Tradition and Myth Transformed into a Poetic Odyssey. Festival films are more challenging and interesting when it is difficult to classify them into a genre. Ninos Feneck Mikelides looks at the true story of a Colombian cocaine baron who imported four hippopotamus in the 1970s, and the fate of one in particular.
Folk tradition, myth, poetry and the fantastic merge in this small epic/essay, this modern odyssey of Pepe, as the Dominican director Nelson Carlo de los Santos Arias (known to the festival audience for his Locarno award-winning film Cocote) entitles this beautiful, endowed with poetry and lyricism, difficult to classify in genre, film, among the best films seen at this year’s 74th Berlinale.
A heavy, strange voice, as if from some kind of ecstasy, which is revealed to be that of Pepe, a hippopotamus who has escaped from his owner, Pablo Escobar (the well-known Colombian “baron” of cocaine) and is crossing the Magdalena River, where he will eventually meet his death, so comments the film. Pepe was one of four hippos that Escobar brought from Namibia in the 1970s and that were set free to roam after his death. By 2019, they had increased to a hundred, which was considered dangerous to flora and fauna as well as human life. However, the killing in 2009 of a hippopotamus (called “Pepe”) by a group of hunters authorized by the local authorities, provoked a reaction from animal protection groups, both in Colombia and abroad.

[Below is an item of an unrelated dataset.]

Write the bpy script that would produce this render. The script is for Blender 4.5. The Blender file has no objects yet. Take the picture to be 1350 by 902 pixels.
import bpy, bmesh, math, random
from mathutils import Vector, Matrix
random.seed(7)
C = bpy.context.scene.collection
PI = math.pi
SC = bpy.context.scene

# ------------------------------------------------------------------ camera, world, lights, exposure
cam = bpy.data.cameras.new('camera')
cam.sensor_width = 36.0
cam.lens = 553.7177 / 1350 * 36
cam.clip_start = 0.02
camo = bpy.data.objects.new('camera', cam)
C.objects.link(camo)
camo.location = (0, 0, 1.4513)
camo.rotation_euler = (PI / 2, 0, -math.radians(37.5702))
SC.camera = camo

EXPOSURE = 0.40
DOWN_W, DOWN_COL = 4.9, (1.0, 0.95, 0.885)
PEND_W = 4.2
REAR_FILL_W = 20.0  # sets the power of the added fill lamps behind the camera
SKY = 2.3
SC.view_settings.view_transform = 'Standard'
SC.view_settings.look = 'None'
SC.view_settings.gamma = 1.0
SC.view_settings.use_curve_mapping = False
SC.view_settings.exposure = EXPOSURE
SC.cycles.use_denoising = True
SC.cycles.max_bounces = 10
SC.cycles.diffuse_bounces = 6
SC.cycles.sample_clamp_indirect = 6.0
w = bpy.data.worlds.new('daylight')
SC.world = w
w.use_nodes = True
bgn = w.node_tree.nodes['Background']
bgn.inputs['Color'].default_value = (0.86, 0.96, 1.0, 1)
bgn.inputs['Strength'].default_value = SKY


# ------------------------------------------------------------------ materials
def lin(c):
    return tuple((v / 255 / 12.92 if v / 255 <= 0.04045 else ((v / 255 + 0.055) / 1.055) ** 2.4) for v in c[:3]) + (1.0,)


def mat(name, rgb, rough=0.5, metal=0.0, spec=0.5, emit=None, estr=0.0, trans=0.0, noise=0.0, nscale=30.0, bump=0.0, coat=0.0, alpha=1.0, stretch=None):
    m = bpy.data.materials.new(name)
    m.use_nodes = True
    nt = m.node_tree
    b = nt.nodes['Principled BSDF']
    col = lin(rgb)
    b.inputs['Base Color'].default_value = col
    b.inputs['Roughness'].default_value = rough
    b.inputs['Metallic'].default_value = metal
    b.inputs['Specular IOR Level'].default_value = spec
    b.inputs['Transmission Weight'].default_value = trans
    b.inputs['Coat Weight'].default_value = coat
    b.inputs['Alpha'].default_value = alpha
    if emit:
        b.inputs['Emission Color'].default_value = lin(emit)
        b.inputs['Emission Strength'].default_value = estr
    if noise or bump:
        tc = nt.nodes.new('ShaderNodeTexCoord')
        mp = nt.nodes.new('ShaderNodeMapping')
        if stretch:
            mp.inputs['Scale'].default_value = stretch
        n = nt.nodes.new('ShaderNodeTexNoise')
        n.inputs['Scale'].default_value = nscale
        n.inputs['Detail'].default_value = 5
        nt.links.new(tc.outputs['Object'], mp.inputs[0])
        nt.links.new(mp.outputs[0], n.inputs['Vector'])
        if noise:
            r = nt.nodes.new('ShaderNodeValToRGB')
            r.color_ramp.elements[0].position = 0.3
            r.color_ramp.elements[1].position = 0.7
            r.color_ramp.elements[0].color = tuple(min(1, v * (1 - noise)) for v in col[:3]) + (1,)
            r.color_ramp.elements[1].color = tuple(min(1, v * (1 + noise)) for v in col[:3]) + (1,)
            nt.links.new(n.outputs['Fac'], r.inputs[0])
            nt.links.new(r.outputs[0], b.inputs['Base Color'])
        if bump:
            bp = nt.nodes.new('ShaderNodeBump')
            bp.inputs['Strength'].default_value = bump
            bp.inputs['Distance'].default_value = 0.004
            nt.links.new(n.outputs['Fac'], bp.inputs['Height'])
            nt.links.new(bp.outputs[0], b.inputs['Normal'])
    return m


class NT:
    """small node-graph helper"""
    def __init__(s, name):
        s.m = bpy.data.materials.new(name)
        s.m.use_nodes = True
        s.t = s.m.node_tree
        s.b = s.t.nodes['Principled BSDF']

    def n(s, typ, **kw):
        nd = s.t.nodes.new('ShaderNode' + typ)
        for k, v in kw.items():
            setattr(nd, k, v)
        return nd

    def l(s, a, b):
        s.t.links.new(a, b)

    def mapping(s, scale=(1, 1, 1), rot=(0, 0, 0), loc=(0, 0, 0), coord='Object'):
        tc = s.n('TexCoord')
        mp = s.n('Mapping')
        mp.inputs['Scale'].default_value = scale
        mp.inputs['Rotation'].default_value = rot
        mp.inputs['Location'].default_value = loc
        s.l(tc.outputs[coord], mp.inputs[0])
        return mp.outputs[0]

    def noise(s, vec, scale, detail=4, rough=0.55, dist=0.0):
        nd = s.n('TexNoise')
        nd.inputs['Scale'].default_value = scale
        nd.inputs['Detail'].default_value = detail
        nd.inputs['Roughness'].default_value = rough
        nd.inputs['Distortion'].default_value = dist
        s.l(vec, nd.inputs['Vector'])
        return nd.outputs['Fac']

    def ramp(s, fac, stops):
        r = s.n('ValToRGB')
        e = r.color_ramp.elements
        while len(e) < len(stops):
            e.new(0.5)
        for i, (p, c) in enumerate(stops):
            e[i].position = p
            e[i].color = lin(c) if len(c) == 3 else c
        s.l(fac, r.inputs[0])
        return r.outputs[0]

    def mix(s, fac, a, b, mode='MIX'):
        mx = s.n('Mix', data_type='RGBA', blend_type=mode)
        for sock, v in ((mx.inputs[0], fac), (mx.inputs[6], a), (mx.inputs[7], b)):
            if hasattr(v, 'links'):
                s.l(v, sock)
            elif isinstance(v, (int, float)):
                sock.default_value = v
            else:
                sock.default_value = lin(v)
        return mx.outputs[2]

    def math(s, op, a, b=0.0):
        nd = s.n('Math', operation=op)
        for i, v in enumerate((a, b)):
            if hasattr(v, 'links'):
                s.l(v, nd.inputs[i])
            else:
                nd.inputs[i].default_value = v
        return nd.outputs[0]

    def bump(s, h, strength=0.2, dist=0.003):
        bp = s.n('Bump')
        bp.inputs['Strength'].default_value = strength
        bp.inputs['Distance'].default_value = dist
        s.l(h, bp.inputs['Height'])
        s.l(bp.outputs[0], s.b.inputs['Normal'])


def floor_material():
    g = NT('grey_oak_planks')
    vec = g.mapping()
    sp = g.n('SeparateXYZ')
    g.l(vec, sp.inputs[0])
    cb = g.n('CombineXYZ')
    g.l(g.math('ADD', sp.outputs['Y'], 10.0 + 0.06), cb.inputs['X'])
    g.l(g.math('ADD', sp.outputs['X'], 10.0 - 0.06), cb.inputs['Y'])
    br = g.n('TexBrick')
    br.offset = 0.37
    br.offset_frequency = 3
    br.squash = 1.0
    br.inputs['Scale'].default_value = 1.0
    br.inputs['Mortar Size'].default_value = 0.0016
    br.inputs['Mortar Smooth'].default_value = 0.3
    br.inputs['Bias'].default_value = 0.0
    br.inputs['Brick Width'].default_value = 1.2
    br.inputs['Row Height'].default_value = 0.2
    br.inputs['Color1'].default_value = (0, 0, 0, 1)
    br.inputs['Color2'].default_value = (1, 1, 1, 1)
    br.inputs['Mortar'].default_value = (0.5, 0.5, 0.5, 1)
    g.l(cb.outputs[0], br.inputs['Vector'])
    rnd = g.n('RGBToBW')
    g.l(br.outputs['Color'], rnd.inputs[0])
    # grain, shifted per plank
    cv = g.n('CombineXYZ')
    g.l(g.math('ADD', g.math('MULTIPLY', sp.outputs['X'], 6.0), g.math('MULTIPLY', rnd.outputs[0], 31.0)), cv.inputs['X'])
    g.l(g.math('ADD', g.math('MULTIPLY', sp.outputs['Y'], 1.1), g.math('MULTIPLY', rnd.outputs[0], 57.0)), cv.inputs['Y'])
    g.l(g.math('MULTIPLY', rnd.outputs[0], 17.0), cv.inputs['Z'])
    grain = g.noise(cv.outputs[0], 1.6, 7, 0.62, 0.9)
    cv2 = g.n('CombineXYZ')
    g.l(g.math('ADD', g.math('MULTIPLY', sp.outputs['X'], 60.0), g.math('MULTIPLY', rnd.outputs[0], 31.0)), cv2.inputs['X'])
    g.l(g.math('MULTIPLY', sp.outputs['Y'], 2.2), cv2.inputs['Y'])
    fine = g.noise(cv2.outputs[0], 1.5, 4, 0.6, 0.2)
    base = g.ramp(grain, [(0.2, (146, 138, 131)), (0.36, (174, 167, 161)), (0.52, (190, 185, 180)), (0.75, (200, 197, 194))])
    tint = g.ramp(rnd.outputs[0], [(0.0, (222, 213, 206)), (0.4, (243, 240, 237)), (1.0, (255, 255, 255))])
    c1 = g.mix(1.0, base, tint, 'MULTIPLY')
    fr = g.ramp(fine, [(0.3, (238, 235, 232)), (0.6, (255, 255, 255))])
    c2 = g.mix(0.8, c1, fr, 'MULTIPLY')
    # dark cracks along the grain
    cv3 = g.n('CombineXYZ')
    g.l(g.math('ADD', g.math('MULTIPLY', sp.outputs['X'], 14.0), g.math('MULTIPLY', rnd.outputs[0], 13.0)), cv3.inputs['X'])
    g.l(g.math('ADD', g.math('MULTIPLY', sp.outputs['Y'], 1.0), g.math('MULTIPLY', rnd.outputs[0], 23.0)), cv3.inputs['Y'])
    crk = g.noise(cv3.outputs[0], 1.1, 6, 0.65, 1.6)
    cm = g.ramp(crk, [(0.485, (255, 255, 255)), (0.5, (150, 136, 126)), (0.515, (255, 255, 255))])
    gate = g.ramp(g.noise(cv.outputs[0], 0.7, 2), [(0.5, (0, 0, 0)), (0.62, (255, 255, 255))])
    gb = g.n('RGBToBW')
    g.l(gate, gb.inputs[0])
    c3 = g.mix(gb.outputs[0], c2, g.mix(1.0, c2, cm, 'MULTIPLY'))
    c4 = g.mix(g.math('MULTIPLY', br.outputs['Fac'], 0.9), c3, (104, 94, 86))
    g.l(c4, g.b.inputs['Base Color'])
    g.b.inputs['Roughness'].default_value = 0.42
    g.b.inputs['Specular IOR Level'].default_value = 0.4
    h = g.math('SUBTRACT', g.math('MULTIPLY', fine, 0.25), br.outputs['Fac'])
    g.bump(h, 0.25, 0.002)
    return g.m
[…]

This inspired De los Santos Arias to make his completely different film story, and with broader and more important themes.
“Is that sound coming from my mouth?” Pepe asks in his heavy, inarticulate voice, “or, more specifically, what is a mouth?” The only thing he knows is that he is already dead. The first and last hippopotamus killed in America. Through images, sounds and music, through colors (often in black screen) but also various image formats, with special shots, videos, archival material, helicopter scenes (another kind of Apocalypse, Now), they parade stories of encounters, misunderstandings, conflicts, family relationships, celebrations and rituals, in a world that is full of life, sometimes seriously and sometimes playfully, with humor and authenticity, but also a dose of fairy tale, often with a philosophical mood, through the voice of a creature who speaks to us of life and death, who knows much but who has also suffered much, who now crosses the river Magdalena without any Ithaca as a final goal, but towards a prescribed death. On a journey of reflection, a sort of metaphor for colonialism, imperialism, racism, immigration, climate change, environmental destruction and all the big problems that voracious and cleverly mutating capitalism has burdened us with under the alias of neo-liberalism.
As the director notes: “The fantastic enables us to create impossible worlds, to turn the imagination to that bridge to the much-needed utopia – the one that creates worlds that don’t yet exist – and changes the fact that cultures are created by stories that we continue to say to each other…Pepe is the world that emerges from my own and the collective imagination…the first colonist who accidentally arrives, countless living beings (humans, animals, plants), who are exiled, who are transported to unknown countries”.
At a time when cinema seems to have been driven into a rut (to which American cinema has helped the most), it is especially gratifying to discover films like Pepe, a film made with skill, inspiration, confidence and daring, a special, beautiful, unique experience, at the same time a unique pleasure, that makes you think.